このセンサ41,42をエアースイッチとしたことにより、自動コンタクト機構に電気駆動部分をなくし、試験中に主電源が落ちたとしても、検査治具が試験設備から急激に外れることがなくなり、試験者の事故をなくした。
【0026】
図10はセンサ40を1個所しか設けていない場合の例である。この場合は、検査治具50を試験設備(A)に嵌合する部分のコンタクト部分の面積が大きく、センサ40の取付け位置によっては、どちらかが浮いた状態になる可能性があり、浮いた方が装着不十分となり、それでもスイッチはONということで作動してしまう可能性もある。
【0027】
図11は嵌合面の両端、2個所にセンサを設けた例である。この場合は、検査治具50を試験設備(A)に嵌合する際コンタクト面の片側が浮いている状態ではON状態とは判断しないので、2個所のセンサ41,42がONとなって始めて機構が作動するようにしている。そうすることにより、不十分な接触状態をなくし、コンタクト時に破損等が起こらない状態での嵌合を可能とする。したがって、図9に示す本発明の実施形態ではこの方式を採用している。
【0028】
以上、添付図面を参照して本発明の実施形態について詳細に説明したが、本発明は上記の実施形態に限定されるものではなく、本発明の精神ないし範囲内において種々の形態、変形、修正等が可能であることに留意すべきである。
【0029】
【発明の効果】
以上に説明したような、本発明によれば、立体構造物に形成されたパターンへの接続用の検査治具が、容易に作製可能であり、設備化にも対応しやすくなる。また、本発明では、検査治具の破壊や損傷を防止することができ、確実な接続が補償され、信頼性のある試験が可能となる。
【図面の簡単な説明】
【図1】従来の平面的な試験対象物に対する検査治具の原理図である。
【図2】従来の立体構造に対する検査治具の概略図である。
【図3】本発明による検査治具の接続装置の1実施形態の概略図であり、(a)は側面図、(b)は正面図である。
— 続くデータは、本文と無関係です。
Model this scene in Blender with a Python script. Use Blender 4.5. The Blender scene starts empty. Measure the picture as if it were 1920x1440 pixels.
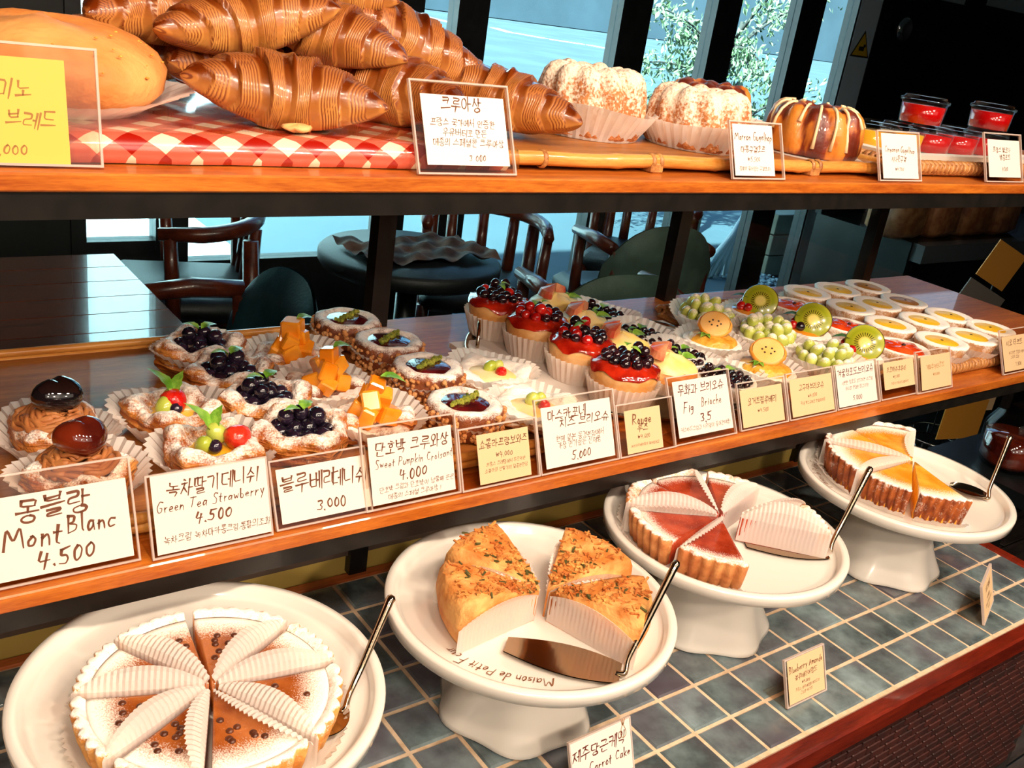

【図4】本発明による検査治具の接続装置の他の実施形態の概略図である。
【図5】多数の被検査面を有する場合の検査治具の構成例を示す。
【図6】多数の被検査面を有する場合の検査治具の他の構成例を示す。
【図7】多数の被検査面を有する場合の検査治具の更に他の構成例を示す。
【図8】本発明による装置化実施の構成例を示す。
【図9】センサを有する本発明の検査治具の接続装置の実施形態を斜視図で示す。
【図10】センサが1個所の場合の接続例を示す。
【図11】センサが2個所の場合の接続例を示す。
【符号の説明】
10…試験対象
11…パターン面(被検査面)
20…プローブ
21…軸
22…斜面
25…検査治具
30…圧力機構
31…斜面
41,42…センサ
50…検査治具

Claims (1)

  1. 試験対象物のコネクタ部分に検査治具を機械的に嵌合させて、該機械的な嵌合を確認してから該検査治具と試験対象物のコネクタ部分との間で電気的な導通を開始する検査治具の接続装置において、前記検査治具と、該検査治具が取付けられ且つ軸を中心に回転可能なプローブと、該プローブを前記軸を中心に回転させて前記検査治具を試験対象物のコネクタ部分に嵌合せしめる圧力機構と、を具備し、前記プローブは、前記軸をはさんで一方の側に前記検査治具が取付けられ、他方の側には斜面が形成されており、前記圧力機構は該プローブの斜面に対応する斜面を有すると共に、該圧力機構の斜面が前記プローブの斜面に当接し、前記プローブを前記軸を中心に回転させて前記検査治具を試験対象物のコネクタ部分に嵌合せしめるように直線に移動し、検査治具の試験対象物のコネクタ部分への嵌合状態を検出するセンサを複数の位置に設け、該複数のセンサのすべてが嵌合状態を確認した後、検査治具と試験対象物との間で電気的な導通を開始することを特徴とする検査治具の接続装置。